At this stage, the metal merges into the group termed cast iron, and we may go on increasing the carbon content up to about 4.5% whilst producing a range of cast iron. Thus, for a material to be classed as steel, there must be no free graphite in its composition. It is true that other elements are present in small quantities to have certain desired properties in the steel, but carbon is by far the most important modifying element in it.

Q.5. Define the term polymers and also the classification of polymers.

Ans. Mer is a Greek word. It means a unit. Monomer stands for a single unit and polymer for many units joined together. A polymer usually has thousands bonded by a chemical reaction. In other words, a mer (literary unit) is the repetition unit of a large molecule and is comparable to the unit cell of crystals. A monomer (literary, one unit) is a small molecule that may combine with others to form a large molecule. A polymer (literary, many units) is a large molecule that may be made up of many small units.

The polymers are broadly classified as follows:

  • Thermoplasts
  • Thermosets

Thermoplasts have the property of increasing plasticity with increasing temperature. They are long-chain polymers held together by secondary bonds. Such materials deform easily under pressure particularly at high temperatures because weak van der Waal’s forces are easily overcome at high temperatures.

Thermosets have a three-dimensional network of primary bonds, as polymerization proceeds in all directions in this case. The chemical reaction which creates a three-dimensional network is called curing. The curing process is assisted by pressure, heat etc. They are, therefore, hard and rigid at room temperature and do not soften on heating.

Long-chain polymers are further divided as follows:

  1. Plastics
  2. Fibres
  3. Elastomers

Q.6. Write a short note on semiconductor materials.

Ans. It is evident, conductivity is a relative term. Most metals have resistivity, which is reciprocal of conductivity. Many materials lie between the extremes of conductors and insulators. Approximately, they are known as semiconductors. They include materials such as silicon, germanium and galena (PBS), which was the crystal of the early radio crystal sets. The conducting properties of semiconductors originate from imperfections or minutes quantity of chemical impurities introduced into the crystal.

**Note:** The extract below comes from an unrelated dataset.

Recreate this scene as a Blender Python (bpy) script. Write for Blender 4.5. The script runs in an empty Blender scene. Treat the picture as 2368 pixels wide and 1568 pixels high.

The conductivity of semiconductors can be modified appreciably by slight variations of these compositions. Silicone is a good example of a semiconductor that is used in transistors and other similar devices. Since silicon has the same structure as diamond each silicon atom has a coordinate number of four and shares electrons covalently with each of its neighbours. Silicon structure has negligible conductivity because it has no partially filled electron energy bands.

A semiconductor is a solid crystalline material, whose electrical conductivity is intermediate between that of a conductor and an insulator. A semiconductor is neither a good conductor nor a good insulator. Copper is a good conductor, its conductivity is high. Glass is a good insulator, its resistivity is high. But germanium is a semiconductor. It has neither good conductivity nor good resistivity.

Q.7. Write a short note on “SF6 as a dielectric material”.

Ans. When sulphur is burned in an atmosphere of fluorine, sulphur hexafluoride is formed. It is used as a good dielectric and has many advantages. It is non-flammable and has remarkable high dielectric strength. It has superior cooling properties to those of air and nitrogen. Its dielectric strength increases at high pressure and may even become equal to that of mineral transformer oil.

Apparatus insulated with sulphur hexafluoride gas is higher in weight than those insulated with liquid dielectric. It is used in transformers and electrical switches. Having many, advantages, it possesses certain disadvantages also. The presence of sulphur in molecules, under certain conditions, can evolve corrosion of the contacting surfaces. To increase high dielectric strength, the gas is to be used at high pressure which will require a sealed tank capable of withstanding the high pressure. It has high chemical stability at normal pressure and at temperatures up to 100°C.